> _Stated task_
Pictures in the entries below are to be left out; otherwise, reproduce exactly the lines from the first through the line containing "gdoor = (11.62,13.30,-.2,2.22)".

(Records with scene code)
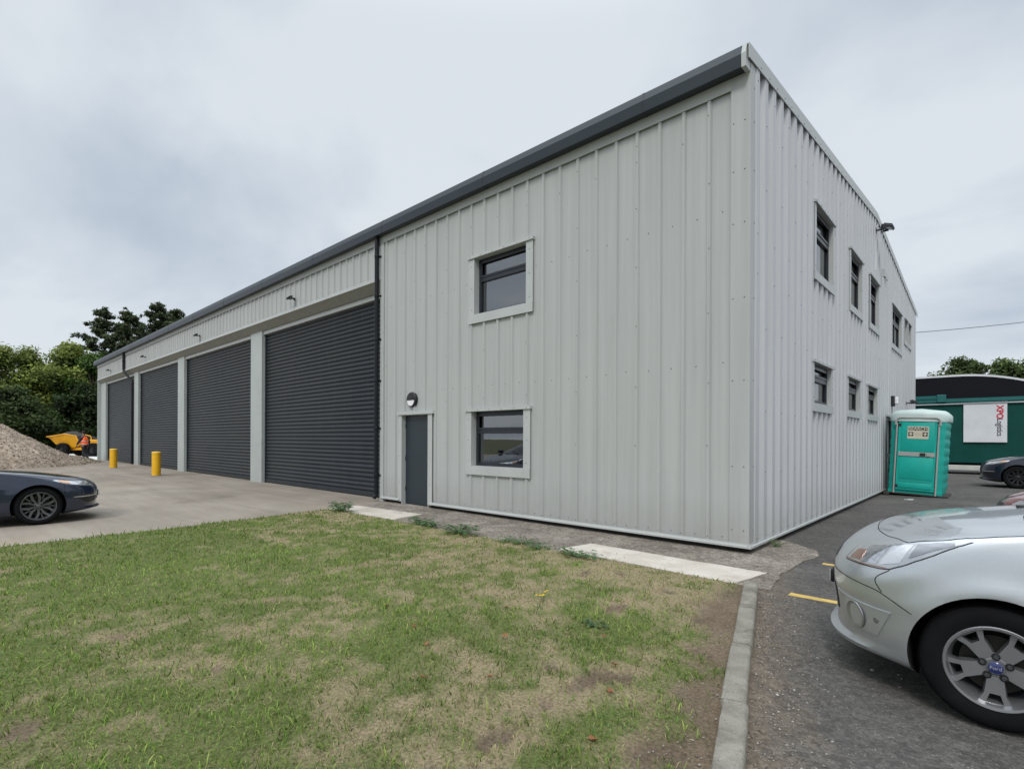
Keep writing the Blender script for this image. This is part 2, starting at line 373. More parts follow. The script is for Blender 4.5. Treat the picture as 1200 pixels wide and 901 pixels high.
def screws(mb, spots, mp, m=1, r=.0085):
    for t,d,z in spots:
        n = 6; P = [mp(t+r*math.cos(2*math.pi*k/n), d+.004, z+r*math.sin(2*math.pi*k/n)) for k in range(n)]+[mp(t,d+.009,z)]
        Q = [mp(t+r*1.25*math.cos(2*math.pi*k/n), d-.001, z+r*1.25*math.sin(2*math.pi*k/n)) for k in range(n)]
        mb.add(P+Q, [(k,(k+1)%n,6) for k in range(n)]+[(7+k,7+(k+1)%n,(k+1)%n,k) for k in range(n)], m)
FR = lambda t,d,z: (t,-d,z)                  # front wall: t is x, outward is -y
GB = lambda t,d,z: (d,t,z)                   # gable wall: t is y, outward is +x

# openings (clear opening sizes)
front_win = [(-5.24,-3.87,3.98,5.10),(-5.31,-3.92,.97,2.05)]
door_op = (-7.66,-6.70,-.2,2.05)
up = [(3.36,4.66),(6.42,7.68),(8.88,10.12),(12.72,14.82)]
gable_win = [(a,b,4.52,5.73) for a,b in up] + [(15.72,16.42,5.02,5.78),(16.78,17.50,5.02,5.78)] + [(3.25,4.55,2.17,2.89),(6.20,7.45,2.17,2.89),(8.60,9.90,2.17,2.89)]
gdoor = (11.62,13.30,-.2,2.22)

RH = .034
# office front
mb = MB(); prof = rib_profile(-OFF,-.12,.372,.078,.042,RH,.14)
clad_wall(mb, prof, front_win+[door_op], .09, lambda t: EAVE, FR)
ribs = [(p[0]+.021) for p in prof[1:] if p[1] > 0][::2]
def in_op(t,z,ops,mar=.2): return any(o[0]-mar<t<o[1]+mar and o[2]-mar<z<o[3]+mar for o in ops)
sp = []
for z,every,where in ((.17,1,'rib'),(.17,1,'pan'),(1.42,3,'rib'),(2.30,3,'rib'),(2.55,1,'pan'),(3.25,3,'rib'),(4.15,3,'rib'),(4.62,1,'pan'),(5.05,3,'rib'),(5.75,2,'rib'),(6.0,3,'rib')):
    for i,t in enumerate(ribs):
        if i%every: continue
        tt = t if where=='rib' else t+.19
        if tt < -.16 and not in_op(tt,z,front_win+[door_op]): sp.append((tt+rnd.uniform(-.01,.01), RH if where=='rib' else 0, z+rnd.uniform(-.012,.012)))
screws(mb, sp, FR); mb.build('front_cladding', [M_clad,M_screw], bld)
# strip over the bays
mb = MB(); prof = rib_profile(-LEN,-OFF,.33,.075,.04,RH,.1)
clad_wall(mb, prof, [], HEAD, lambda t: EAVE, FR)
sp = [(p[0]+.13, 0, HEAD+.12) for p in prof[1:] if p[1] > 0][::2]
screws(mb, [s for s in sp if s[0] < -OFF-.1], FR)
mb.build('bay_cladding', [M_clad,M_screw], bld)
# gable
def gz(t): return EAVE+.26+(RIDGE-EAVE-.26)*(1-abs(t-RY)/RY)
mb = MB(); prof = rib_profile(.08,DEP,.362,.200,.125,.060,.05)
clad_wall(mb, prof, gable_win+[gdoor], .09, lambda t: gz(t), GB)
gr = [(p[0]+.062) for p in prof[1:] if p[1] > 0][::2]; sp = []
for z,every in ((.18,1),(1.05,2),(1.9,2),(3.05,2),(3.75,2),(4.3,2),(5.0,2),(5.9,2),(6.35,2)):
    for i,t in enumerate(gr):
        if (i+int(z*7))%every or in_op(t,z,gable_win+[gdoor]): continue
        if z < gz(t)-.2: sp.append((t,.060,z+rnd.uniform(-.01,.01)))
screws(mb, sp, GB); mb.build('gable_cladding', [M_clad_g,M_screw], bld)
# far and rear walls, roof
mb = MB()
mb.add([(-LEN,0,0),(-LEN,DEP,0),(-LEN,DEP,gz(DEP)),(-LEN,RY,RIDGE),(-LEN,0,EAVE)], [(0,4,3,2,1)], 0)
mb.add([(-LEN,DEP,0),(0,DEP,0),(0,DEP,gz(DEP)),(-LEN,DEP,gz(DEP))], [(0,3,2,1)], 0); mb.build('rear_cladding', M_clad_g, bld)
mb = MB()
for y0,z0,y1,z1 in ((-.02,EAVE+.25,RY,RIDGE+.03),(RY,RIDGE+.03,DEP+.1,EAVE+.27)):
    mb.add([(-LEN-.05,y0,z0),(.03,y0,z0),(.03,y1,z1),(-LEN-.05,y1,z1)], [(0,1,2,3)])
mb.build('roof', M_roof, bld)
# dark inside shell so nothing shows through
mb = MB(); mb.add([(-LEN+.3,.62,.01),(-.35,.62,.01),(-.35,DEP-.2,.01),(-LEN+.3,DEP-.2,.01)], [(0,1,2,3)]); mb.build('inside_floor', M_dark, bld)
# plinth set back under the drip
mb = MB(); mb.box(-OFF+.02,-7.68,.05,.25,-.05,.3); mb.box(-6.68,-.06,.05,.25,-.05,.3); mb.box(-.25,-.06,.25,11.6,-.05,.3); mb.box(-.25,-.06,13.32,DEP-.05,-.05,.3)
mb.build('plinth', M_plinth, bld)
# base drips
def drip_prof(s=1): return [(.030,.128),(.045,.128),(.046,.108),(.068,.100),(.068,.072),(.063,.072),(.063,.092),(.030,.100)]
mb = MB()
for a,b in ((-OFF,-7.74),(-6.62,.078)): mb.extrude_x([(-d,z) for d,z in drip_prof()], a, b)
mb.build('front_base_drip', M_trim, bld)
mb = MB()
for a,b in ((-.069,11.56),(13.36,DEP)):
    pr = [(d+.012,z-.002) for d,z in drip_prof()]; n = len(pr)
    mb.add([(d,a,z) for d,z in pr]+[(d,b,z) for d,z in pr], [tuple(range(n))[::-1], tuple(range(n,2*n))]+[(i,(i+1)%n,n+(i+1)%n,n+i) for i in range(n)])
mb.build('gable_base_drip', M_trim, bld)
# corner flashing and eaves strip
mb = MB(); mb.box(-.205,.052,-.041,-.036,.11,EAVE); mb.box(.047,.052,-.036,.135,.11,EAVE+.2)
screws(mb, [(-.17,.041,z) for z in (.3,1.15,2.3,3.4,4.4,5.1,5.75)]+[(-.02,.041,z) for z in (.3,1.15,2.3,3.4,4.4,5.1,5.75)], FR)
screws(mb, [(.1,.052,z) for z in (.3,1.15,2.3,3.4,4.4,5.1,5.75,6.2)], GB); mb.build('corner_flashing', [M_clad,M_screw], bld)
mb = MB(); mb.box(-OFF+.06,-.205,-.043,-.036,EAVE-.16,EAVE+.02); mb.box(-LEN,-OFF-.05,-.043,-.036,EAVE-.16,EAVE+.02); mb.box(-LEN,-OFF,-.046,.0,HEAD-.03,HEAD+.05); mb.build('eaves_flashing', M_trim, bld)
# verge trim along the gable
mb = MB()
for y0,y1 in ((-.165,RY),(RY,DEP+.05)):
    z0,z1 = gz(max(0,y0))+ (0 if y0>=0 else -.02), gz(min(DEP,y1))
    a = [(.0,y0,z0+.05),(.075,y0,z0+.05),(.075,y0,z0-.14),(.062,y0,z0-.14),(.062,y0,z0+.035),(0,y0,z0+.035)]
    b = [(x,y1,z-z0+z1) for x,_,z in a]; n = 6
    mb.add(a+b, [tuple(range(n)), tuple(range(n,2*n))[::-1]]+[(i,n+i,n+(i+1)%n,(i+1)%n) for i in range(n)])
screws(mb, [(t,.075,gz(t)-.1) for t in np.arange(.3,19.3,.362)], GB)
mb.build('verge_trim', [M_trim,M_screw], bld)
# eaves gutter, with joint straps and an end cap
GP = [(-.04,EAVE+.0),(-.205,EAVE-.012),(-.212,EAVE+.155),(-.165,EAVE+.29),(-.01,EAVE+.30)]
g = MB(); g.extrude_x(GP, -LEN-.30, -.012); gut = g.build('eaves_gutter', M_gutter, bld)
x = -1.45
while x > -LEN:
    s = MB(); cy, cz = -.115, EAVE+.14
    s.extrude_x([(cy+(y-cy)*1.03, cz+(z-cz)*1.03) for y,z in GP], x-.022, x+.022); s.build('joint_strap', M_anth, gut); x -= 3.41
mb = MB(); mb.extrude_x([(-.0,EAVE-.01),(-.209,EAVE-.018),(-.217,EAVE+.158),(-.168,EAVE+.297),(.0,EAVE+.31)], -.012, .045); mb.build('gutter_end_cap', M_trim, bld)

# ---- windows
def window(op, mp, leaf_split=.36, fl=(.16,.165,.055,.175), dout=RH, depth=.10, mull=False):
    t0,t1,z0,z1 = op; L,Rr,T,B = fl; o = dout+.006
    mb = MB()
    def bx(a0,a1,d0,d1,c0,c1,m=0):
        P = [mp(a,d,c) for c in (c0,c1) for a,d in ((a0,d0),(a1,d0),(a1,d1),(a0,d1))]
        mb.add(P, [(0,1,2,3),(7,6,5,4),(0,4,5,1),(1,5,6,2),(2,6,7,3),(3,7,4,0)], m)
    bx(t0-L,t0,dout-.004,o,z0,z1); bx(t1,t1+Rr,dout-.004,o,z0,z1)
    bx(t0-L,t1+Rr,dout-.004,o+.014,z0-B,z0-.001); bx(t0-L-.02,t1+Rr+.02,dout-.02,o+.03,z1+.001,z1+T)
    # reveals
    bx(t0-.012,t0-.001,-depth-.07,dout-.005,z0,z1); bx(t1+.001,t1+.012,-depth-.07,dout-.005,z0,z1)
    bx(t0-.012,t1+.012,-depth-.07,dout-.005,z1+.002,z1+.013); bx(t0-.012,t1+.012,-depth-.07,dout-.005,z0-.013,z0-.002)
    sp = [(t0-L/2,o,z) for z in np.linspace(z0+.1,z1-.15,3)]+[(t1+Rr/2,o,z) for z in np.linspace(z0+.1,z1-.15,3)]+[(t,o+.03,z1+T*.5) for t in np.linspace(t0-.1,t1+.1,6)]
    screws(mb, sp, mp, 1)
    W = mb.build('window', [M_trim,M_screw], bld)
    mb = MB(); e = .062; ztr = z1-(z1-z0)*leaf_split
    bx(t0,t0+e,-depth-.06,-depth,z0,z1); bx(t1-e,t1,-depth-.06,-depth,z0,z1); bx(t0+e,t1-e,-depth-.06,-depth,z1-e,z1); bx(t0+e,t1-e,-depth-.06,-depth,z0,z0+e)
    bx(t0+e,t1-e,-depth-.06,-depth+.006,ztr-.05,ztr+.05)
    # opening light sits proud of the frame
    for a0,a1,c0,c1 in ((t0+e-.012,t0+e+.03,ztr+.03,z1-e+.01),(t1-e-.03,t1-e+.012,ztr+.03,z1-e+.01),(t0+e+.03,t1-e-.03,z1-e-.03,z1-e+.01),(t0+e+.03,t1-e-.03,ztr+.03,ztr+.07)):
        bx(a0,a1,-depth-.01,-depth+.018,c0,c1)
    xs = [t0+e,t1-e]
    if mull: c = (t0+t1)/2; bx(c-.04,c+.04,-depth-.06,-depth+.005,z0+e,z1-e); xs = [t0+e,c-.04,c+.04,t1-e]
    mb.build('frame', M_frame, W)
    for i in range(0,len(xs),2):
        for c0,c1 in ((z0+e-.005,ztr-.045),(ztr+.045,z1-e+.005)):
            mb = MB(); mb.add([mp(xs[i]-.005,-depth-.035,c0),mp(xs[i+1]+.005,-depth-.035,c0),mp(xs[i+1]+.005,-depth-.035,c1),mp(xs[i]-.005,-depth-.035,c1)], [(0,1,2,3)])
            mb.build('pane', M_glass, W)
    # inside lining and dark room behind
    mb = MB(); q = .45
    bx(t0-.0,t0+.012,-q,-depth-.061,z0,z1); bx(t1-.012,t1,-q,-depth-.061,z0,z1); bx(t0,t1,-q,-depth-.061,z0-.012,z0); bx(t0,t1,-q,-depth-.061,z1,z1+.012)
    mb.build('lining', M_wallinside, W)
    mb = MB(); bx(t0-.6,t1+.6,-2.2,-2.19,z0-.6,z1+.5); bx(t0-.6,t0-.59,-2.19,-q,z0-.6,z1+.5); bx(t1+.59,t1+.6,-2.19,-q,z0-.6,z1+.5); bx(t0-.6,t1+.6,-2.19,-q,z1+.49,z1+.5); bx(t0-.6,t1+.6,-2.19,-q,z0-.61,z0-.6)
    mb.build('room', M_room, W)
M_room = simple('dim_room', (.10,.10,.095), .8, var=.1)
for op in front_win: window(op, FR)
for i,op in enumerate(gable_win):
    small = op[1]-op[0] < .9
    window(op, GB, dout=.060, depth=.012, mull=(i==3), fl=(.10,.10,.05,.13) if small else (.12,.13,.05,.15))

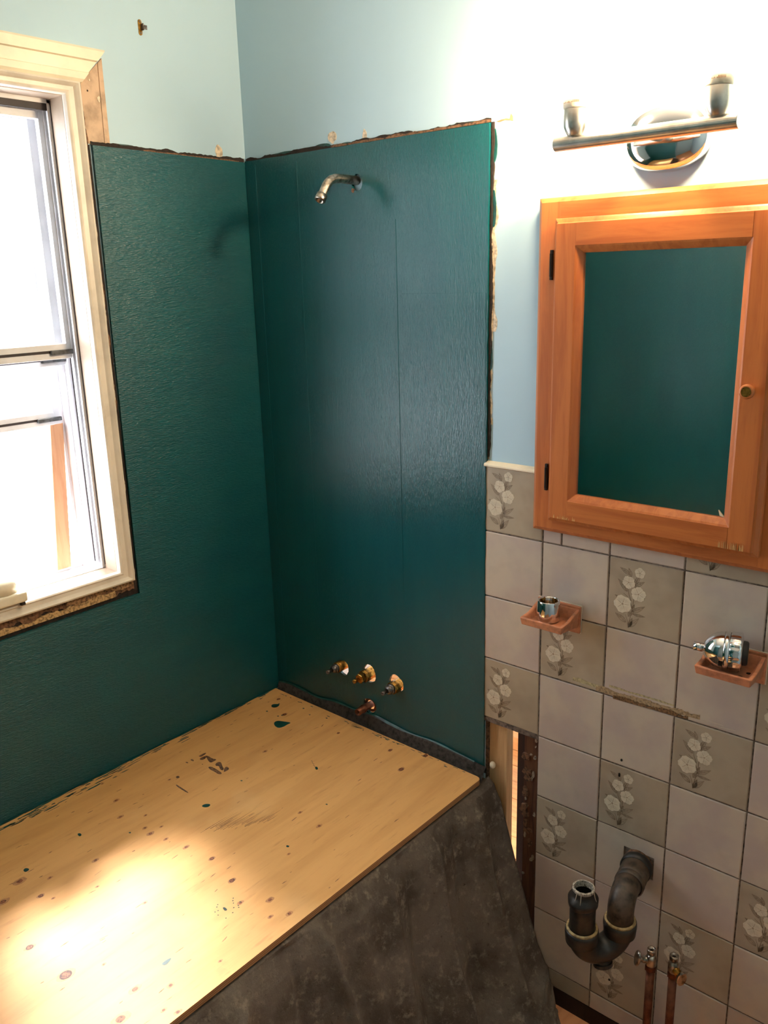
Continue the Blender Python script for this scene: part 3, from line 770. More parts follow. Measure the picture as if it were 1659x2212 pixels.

> _Result of the exercise_
Keep writing the Blender script for this image. This is part 2, starting at line 373. More parts follow. The script is for Blender 4.5. Treat the picture as 1200 pixels wide and 901 pixels high.
def screws(mb, spots, mp, m=1, r=.0085):
    for t,d,z in spots:
        n = 6; P = [mp(t+r*math.cos(2*math.pi*k/n), d+.004, z+r*math.sin(2*math.pi*k/n)) for k in range(n)]+[mp(t,d+.009,z)]
        Q = [mp(t+r*1.25*math.cos(2*math.pi*k/n), d-.001, z+r*1.25*math.sin(2*math.pi*k/n)) for k in range(n)]
        mb.add(P+Q, [(k,(k+1)%n,6) for k in range(n)]+[(7+k,7+(k+1)%n,(k+1)%n,k) for k in range(n)], m)
FR = lambda t,d,z: (t,-d,z)                  # front wall: t is x, outward is -y
GB = lambda t,d,z: (d,t,z)                   # gable wall: t is y, outward is +x

# openings (clear opening sizes)
front_win = [(-5.24,-3.87,3.98,5.10),(-5.31,-3.92,.97,2.05)]
door_op = (-7.66,-6.70,-.2,2.05)
up = [(3.36,4.66),(6.42,7.68),(8.88,10.12),(12.72,14.82)]
gable_win = [(a,b,4.52,5.73) for a,b in up] + [(15.72,16.42,5.02,5.78),(16.78,17.50,5.02,5.78)] + [(3.25,4.55,2.17,2.89),(6.20,7.45,2.17,2.89),(8.60,9.90,2.17,2.89)]
gdoor = (11.62,13.30,-.2,2.22)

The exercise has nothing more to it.